日本学士院会員は国鉄パスがもらえる。朝日賞ではかなりの賞金が出る。朝永はこれを使って当時務めていた学校や自宅につかっている。こういうことがわかるのはエッセイだからだ。

同期生で日本初のノーベル賞を受賞した湯川秀樹についての記述が興味深い。

「同じ方面に関心を持つ同級生に、湯川秀樹さんがいたことは大きな力ともなり、大きな刺激にもなった。ときには刺激が強すぎて、いささか閉口したこともあったが」。「湯川さんは、この洪水の中ですでに自分の進路を発見していたように見えた。すなわち、次に来るものは原子核と場の量子論であるという見通しを、このときすでに立てていたように思われる。そして彼はこの方向に向って、着々と自分のペースで進んで行った」。「彼は考えごとに熱中しだすと、机をはなれて部屋の中をぐるぐるとまわりはじめる。学問に対するこの 傍若無人 な集中ぶり、、、、」。

そして、後になって、「今だから白状するが、湯川理論ができたときには、してやられたな、という感情をおさえることができなかったし、その成功に一種の 羨望 の念を禁じ得なかったことも正直のところ事実である」と語っている。

とびっきりの秀才で、理研からも有望として湯川でなく、朝永が指名されたのだが、本人の心情は揺れ動いている。

「そのようなむつかしい分野に進む野心はとても起らない。何かもっとやさしい仕事はないものか、何でもよいからほんのつまらないものたった一つだけでもよいから仕事をし、あとはどこかの田舎で余生を送れたら、などと本気で考えていた」。

理研からの誘いがあったときには、「湯川さんのように早くから自分の進むべき路を見出すことができず、あれこれと迷っていた者にとって、それは決定的な機会であった」と語っている。

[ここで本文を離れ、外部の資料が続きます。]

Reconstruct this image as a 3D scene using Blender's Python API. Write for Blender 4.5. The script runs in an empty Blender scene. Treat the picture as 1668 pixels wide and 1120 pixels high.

理研。「とても東京の連中にはついて行けないような気が相変らずしている」。「自分はつまらない無用者なのだ、自分のようなものが大それた学問などやろうと思ったのは結局やっぱりまちがいだった、といった想念がいつも心の底にこびりついている」。

秀才にも自分の能力に対する疑念が絶えずあることがわかる。そしてライバルとの関係も微妙であることがわかる。

原子力については、「やることによって悪い方に使用されるという責任と、やらないことによって、もっと人間が幸福になれる」「妨げるという責任──この二つの責任を感じて、僕たちはハムレットのように悩む」と書いている。これは湯川と同じである。

「業績があがると否とは運です。先が見えない岐路に立っているのが吾々です」という言葉は、天才たちが競う最先端の原子物理学の研究者の厳しい世界を示している。仁科静雄記念館を訪問した時にも湯川と朝永の名前があった。そして本多光太郎の伝記では湯川より朝永を買っていたこと、そして湯川秀樹自身も朝永の秀才ぶりに圧迫を受けていたことを知った。明と暗と、快と鬱。天才型の湯川と名人型の朝永。彼らは世界を先導する素粒子論の世界を切り拓いた。天才と秀才という対比ではなく、天才と名人という対比を私も使いたい。日本の物理学界を牽引した二人の物語には今後もアンテナを立てておきたい。